Pastor Hall (1940)
8/10
First British Film After WW2 Declared to Place Harsh Light on Nazism
10 May 2024
While British Prime Minister Neville Chamberlain was negotiating with German chancellor Adolf Hitler in the late 1930s resulting in the Munich Agreement, England refrained from criticizing Germany. That all changed once Germany invaded Poland in the autumn of 1939. One of the first British films portraying Germany in a realistically harsh light after World War Two began was May 1940 "Pastor Hall." Based on a 1939 play of the same name by the late German Jewish exile Ernst Toller, the screenplay 'Pastor Hall' was rejected by the British Board of Film Censors before the opening of WW2. The censors claimed the portrayal of a small town in Germany forced by SS Stormtroopers to submit to Nazi ideology would hamper the negotiations Chamberlain was conducting with Hitler. The script was the first to detail the concentration camps rumored to have existed in Germany in the 1930s. Toller, who fled Germany in 1933, was well aware of the events happening internally in his country. He centered his play loosely on Pastor Martin Niemoller, who refused to preach the Nazi doctrine in his church and was sent to Dachau concentration camp for criticizing the Nazi party.

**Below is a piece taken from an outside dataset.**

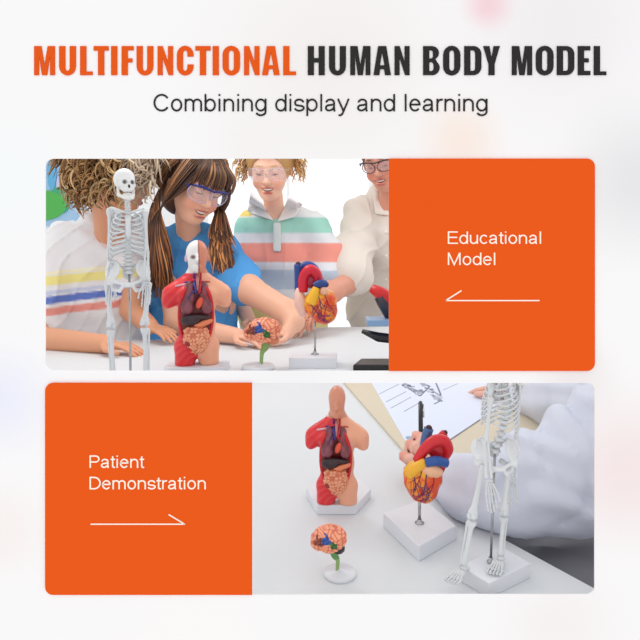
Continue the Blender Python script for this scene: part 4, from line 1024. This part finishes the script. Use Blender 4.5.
flap('collar', shtB, [(290, 194), (303, 204), (295, 217), (277, 222)], M['cloth'], Bp, (248, 246, 244), .012)
flap('placket', shtB, [(273, 222), (281, 222), (281, 252), (273, 252)], M['cloth'], Bp, (224, 232, 230), .006, 5)
lower_body(Bp, cB.x, cB.y+.02, .66, .16, (90, 100, 120))
rng = random.Random(5); oB = hB+RB @ Vector((0, .03, .045))
g = Grid(np.array(hB)-.22, np.array(hB)+.22, .006); g.ell(oB, (.105, .115, .118), 0, rot=RB); g.ell(qB(0, -.42, -.1), (.098, .09, .105), .01, 'sub', RB)
hr = gobj('hair', g, M['hair'], Bp, (196, 150, 94)); mb = MB()
for i in range(900):
    v = Vector((gaussr(rng), gaussr(rng), gaussr(rng))).normalized(); lv = RB.inverted() @ v
    if lv.y < -.25 and lv.z < .62: continue
    if lv.z < -.35: continue
    st = oB+RB @ Vector((lv.x*.105, lv.y*.115, lv.z*.118)); t = v+Vector((gaussr(rng, .4), gaussr(rng, .4), -.4))
    lockmesh(mb, st, t, rng.randint(11, 17), .0068, rng.uniform(.0018, .004), pick(rng, [(214, 168, 108), (232, 196, 140), (188, 136, 82), (204, 156, 96)]), -.8, rng.uniform(.004, .011), .8, rng, (oB, (.105, .115, .118)))
mb.build('hair_curls', M['hair'], hr)
goggles(Bp, qB, sB, M['clear'], M['clear'], .004, (.15, .11))

# --- adult in a cream shirt at the right
cC = P(392, 270, 2.85); Cp = person('person', (cC.x, cC.y, 0), 'adult with glasses in a cream button shirt, cut by the upper orange panel')
hC = P(383, 162, 2.68); RC = frame(R(-22), R(22), R(-6)); sC = .262
g = Grid((-.12, 2.1, .66), (.66, 3.1, 1.66), .0052)
SK_C = (218, 152, 128)
qC = head_prims(g, hC, sC, RC, np.array(P(392, 215, 2.82)), .18)
g.ell(cC, (.14, .07, .2), .03); g.cap(P(362, 215, 2.85), P(425, 215, 2.85), .05, .05, .05)
arm(g, [P(360, 218, 2.82), P(350, 282, 2.55), P(332, 292, 2.42), P(318, 305, 2.32)], [.05, .045, .042, .030])
hand(g, P(319, 304, 2.33), P(296, 332, 2.14)-P(318, 305, 2.32), (0, -.3, 1), .16, 1, .2)
arm(g, [P(425, 218, 2.85), P(448, 290, 2.7), P(420, 330, 2.45)], [.05, .045, .03]); hand(g, P(421, 328, 2.46), (-.5, -.6, -.1), (0, 0, 1), .16, -1, .2)
def cfC(V):
    C = base_cols(V, SK_C); head_paint(V, C, qC, sC, RC, SK_C, brow=(80, 56, 44)); return C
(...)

Film reviewer Gary Tooze said "Pastor Hall" was "one of the first anti-Nazi dramas ever made and had its original production delayed by British censors who were told not to be openly critical of Hitler's regime." The strong-armed tactics of the Nazi Germany were personified by the Storm Troopers made up of unemployed young men looking for a regular paycheck. Pastor Frederick Hall (Wilfred Lawson) just wants normalcy for his congregation and the small village he resides. Yet military commander Fritz Gerte (Marius Goring) flexes his swastika-drapped muscles and sends the pastor to a concentration camp after he refuses to adhere to the Nazi's "New Order" talking points at his church.

"Pastor Hall," although not as graphic in its propaganda as those later Hollywood films produced after Pearl Harbor, is a harbinger of what movie audiences would view for the next five years. It proved to be quite a contrast after the years of appeasement when film studios looked upon the lucrative German cinema market as too valuable to lose.